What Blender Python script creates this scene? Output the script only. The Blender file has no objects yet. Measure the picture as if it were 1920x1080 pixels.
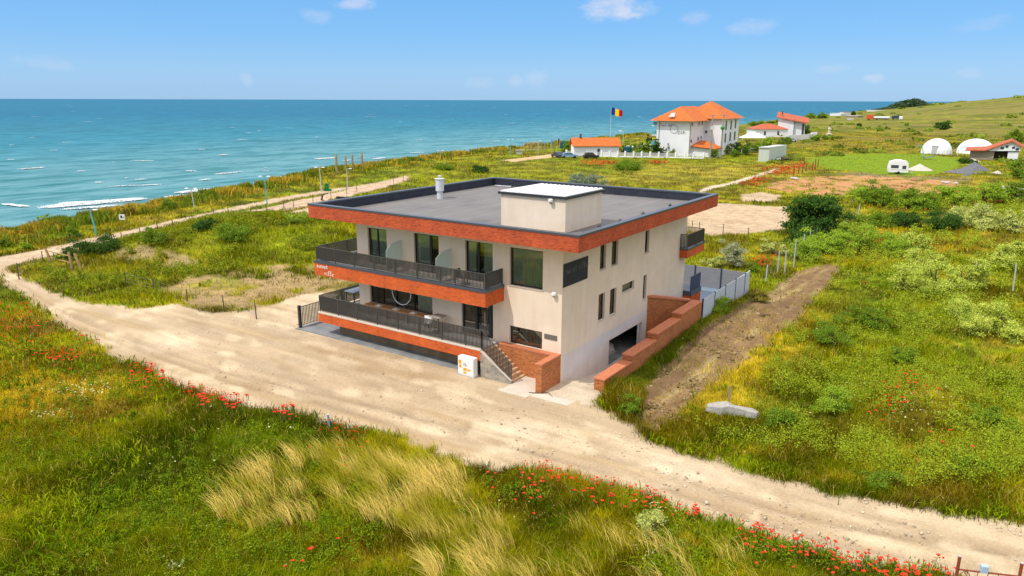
import bpy, math, random
import numpy as np
from mathutils import Vector
random.seed(7); RNG = np.random.default_rng(11)
sc = bpy.context.scene
COL = sc.collection
PI = math.pi

# ------------------------------------------------------------------ camera model
CF = 1368.356; PITCH = .2522; ROLL = -.0031; YAW = .9732
CAM = np.array([19.5576, -33.6437, 15.785])
_cy, _sy, _cp, _sp = math.cos(YAW), math.sin(YAW), math.cos(PITCH), math.sin(PITCH)
FW = np.array([-_cy*_cp, _sy*_cp, -_sp]); _r = np.array([_sy, _cy, 0.]); _u = np.array([-_cy*_sp, _sy*_sp, _cp])
RT = math.cos(ROLL)*_r - math.sin(ROLL)*_u; UP = math.sin(ROLL)*_r + math.cos(ROLL)*_u
G0 = .25                                   # general ground level
ANG = math.atan2(RT[1], RT[0])             # heading of the horizontal across the view

def P(px, py, z=G0):
    d = FW*CF + RT*(px-960) - UP*(py-540)
    return CAM + d*((z-CAM[2])/d[2])
def proj(X, Y, z):
    dx, dy, dz = X-CAM[0], Y-CAM[1], z-CAM[2]
    w = dx*FW[0]+dy*FW[1]+dz*FW[2]
    w = np.where(np.abs(w) < 1e-3, 1e-3, w)
    return 960+CF*(dx*RT[0]+dy*RT[1]+dz*RT[2])/w, 540-CF*(dx*UP[0]+dy*UP[1]+dz*UP[2])/w, w
def mpp(p): return float(np.dot(np.asarray(p)-CAM, FW)/CF)

# ------------------------------------------------------------------ noise
def _h(ix, iy, s):
    n = (ix.astype(np.int64)*374761393 + iy.astype(np.int64)*668265263 + s*1442695041) & 0xffffffff
    n = ((n ^ (n >> 13))*1274126177) & 0xffffffff
    return ((n ^ (n >> 16)) & 0xffff)/65535.
def vn(x, y, s=0):
    x = np.asarray(x, float); y = np.asarray(y, float)
    ix, iy = np.floor(x), np.floor(y); fx, fy = x-ix, y-iy
    fx = fx*fx*(3-2*fx); fy = fy*fy*(3-2*fy)
    a, b = _h(ix, iy, s), _h(ix+1, iy, s); c, d = _h(ix, iy+1, s), _h(ix+1, iy+1, s)
    return (a*(1-fx)+b*fx)*(1-fy)+(c*(1-fx)+d*fx)*fy
def fbm(x, y, s=0, o=3):
    t = 0; a = .5; n = 0
    for k in range(o):
        t = t+a*vn(np.asarray(x)*2**k, np.asarray(y)*2**k, s+k*17); n += a; a *= .5
    return t/n
def sstep(a, b, x):
    t = np.clip((x-a)/(b-a), 0, 1); return t*t*(3-2*t)
def lerp(a, b, t): return a+(b-a)*t

# ------------------------------------------------------------------ materials
def mat(name, col=(.5, .5, .5), rough=.7, spec=.3, metal=0., build=None):
    m = bpy.data.materials.new(name); m.use_nodes = True
    nt = m.node_tree; b = nt.nodes['Principled BSDF']
    b.inputs['Base Color'].default_value = (*col, 1); b.inputs['Roughness'].default_value = rough
    b.inputs['Specular IOR Level'].default_value = spec; b.inputs['Metallic'].default_value = metal
    if build: build(nt, b)
    return m
def N(nt, t, **kw):
    n = nt.nodes.new(t)
    for k, v in kw.items():
        if k in n.inputs: n.inputs[k].default_value = v
        else: setattr(n, k, v)
    return n
def L(nt, a, b): nt.links.new(a, b)
def ramp(nt, src, stops):
    r = N(nt, 'ShaderNodeValToRGB'); e = r.color_ramp.elements
    while len(e) < len(stops): e.new(.5)
    for el, (p, c) in zip(e, stops): el.position = p; el.color = (*c, 1)
    L(nt, src, r.inputs[0]); return r
def noisy(c0, c1, scale=3., detail=5., bump=0., bscale=None, rough=.75, stretch=None):
    """mottled surface: noise between two colours, with optional bump"""
    def f(nt, b):
        tc = N(nt, 'ShaderNodeTexCoord'); mp = N(nt, 'ShaderNodeMapping')
        if stretch: mp.inputs['Scale'].default_value = stretch
        L(nt, tc.outputs['Object'], mp.inputs[0])
        n = N(nt, 'ShaderNodeTexNoise', Scale=scale, Detail=detail, Roughness=.6); L(nt, mp.outputs[0], n.inputs['Vector'])
        r = ramp(nt, n.outputs['Fac'], [(.3, c0), (.7, c1)]); L(nt, r.outputs[0], b.inputs['Base Color'])
        if bump:
            n2 = N(nt, 'ShaderNodeTexNoise', Scale=bscale or scale*6, Detail=4.); L(nt, mp.outputs[0], n2.inputs['Vector'])
            bp = N(nt, 'ShaderNodeBump', Strength=bump, Distance=.02); L(nt, n2.outputs['Fac'], bp.inputs['Height'])
            L(nt, bp.outputs[0], b.inputs['Normal'])
        b.inputs['Roughness'].default_value = rough
    return f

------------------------

SHORT EXERCISE:
Copy nothing but the lines from the first one in the listing through the line with "ANG = math.atan2(RT[1], RT[0])", and omit the pictures.

WRITTEN SOLUTION:
What Blender Python script creates this scene? Output the script only. The Blender file has no objects yet. Measure the picture as if it were 1920x1080 pixels.
import bpy, math, random
import numpy as np
from mathutils import Vector
random.seed(7); RNG = np.random.default_rng(11)
sc = bpy.context.scene
COL = sc.collection
PI = math.pi

# ------------------------------------------------------------------ camera model
CF = 1368.356; PITCH = .2522; ROLL = -.0031; YAW = .9732
CAM = np.array([19.5576, -33.6437, 15.785])
_cy, _sy, _cp, _sp = math.cos(YAW), math.sin(YAW), math.cos(PITCH), math.sin(PITCH)
FW = np.array([-_cy*_cp, _sy*_cp, -_sp]); _r = np.array([_sy, _cy, 0.]); _u = np.array([-_cy*_sp, _sy*_sp, _cp])
RT = math.cos(ROLL)*_r - math.sin(ROLL)*_u; UP = math.sin(ROLL)*_r + math.cos(ROLL)*_u
G0 = .25                                   # general ground level
ANG = math.atan2(RT[1], RT[0])             # heading of the horizontal across the view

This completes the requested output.